Ryan Kinder Gets ‘Close’ to 90s Rock Inspiration on New Single

Written by Kinder, Lindsey Rimes and Jeremy Stover, the guitar-heavy groove takes listeners to the easy times of love when labels create pressure and the romance is all about just keeping things simple.

Written by Kelly Brickey
Ryan Kinder Gets ‘Close’ to 90s Rock Inspiration on New Single
Ryan Kinder; Photo courtesy Warner Music Nashville

The 90s are back in style, folks, and Ryan Kinder wanted to get in on the trend by releasing a song inspired by the iconic rock music that came out during that decade called “Close.”

Written by Kinder, Lindsey Rimes and Jeremy Stover, the guitar-heavy groove takes listeners to the easy times of love when labels create pressure and the romance is all about just keeping things simple. Although the country newcomer was inspired by his personal relationship with his wife, he and the writers knew they could capture the universal feeling of going with the flow when it comes to getting ‘close’ with someone else.

“It was more of a ‘live in the moment’ sort of thing, no pressure on our relationship. ‘Cause I remember when I first met my wife—it was inadvertently about my wife—I didn’t want to screw it up and put a label on it too soon. I just wanted it to happen on its own and not shoot myself in the foot coming on too strong, so let’s just take it easy. Might not fall in love, but we can come close…that kind of thing,” Kinder explained exclusively to Sounds Like Nashville.

Inspired by the likes of Matchbox Twenty for the music and some 70s songwriters with the lyric side, Kinder embodied all parts to create his own country sound on “Close” that resonated with the music he was raised on and loved dearly.
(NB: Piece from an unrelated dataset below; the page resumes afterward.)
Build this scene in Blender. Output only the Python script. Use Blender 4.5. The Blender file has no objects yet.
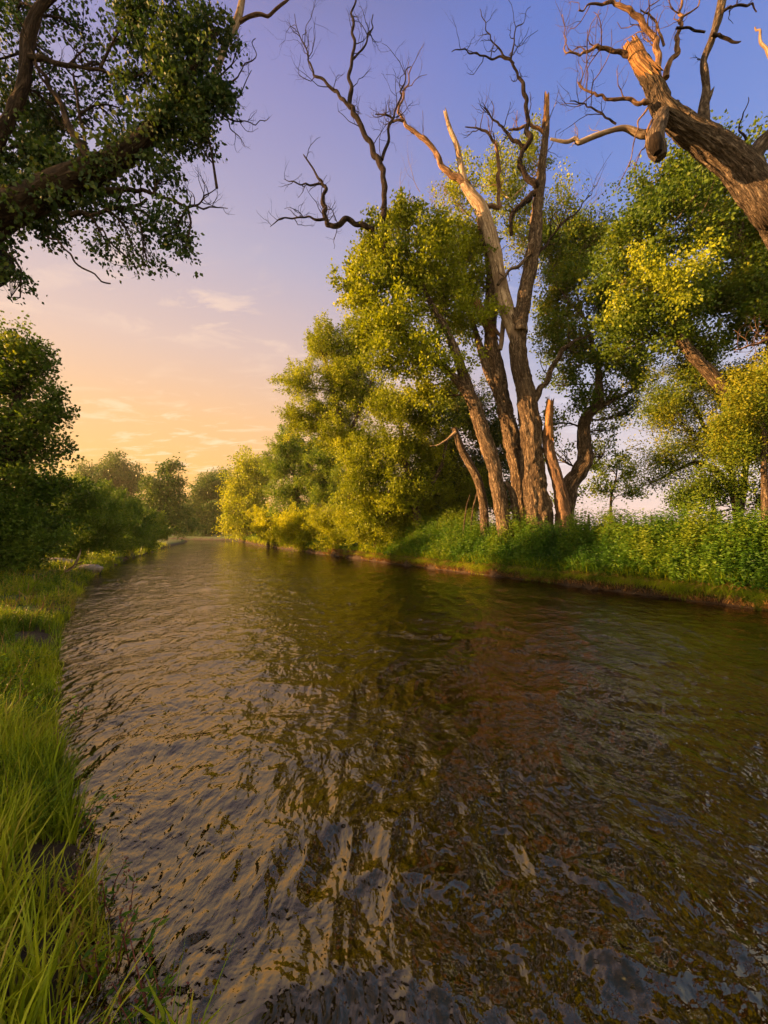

“A lot of the vocal stuff comes from Rob Thomas and Marc Broussard ‘cause that’s who I absolutely love. And lyrically, I always try to be somewhere near The Eagles. Just love The Eagles. In my mind, I’m trying to get there, but it’s probably not that at all. Probably going very far right. If your heroes don’t come out of an artist, then that wouldn’t make sense. That’s why you’re playing music: your heroes. They’re the people that molded you,” he said.

Overall though, Kinder just hopes fans connect with his latest single in whatever way the lyrics find meaning for them.

“I hope they hear the lyrics for what they are and not…somebody said [“Close”] was a hook-up anthem and I didn’t have that idea at all come through. But I can see how people think that. But if that’s how you interpret the song, then more power to you. You do you,” said Kinder.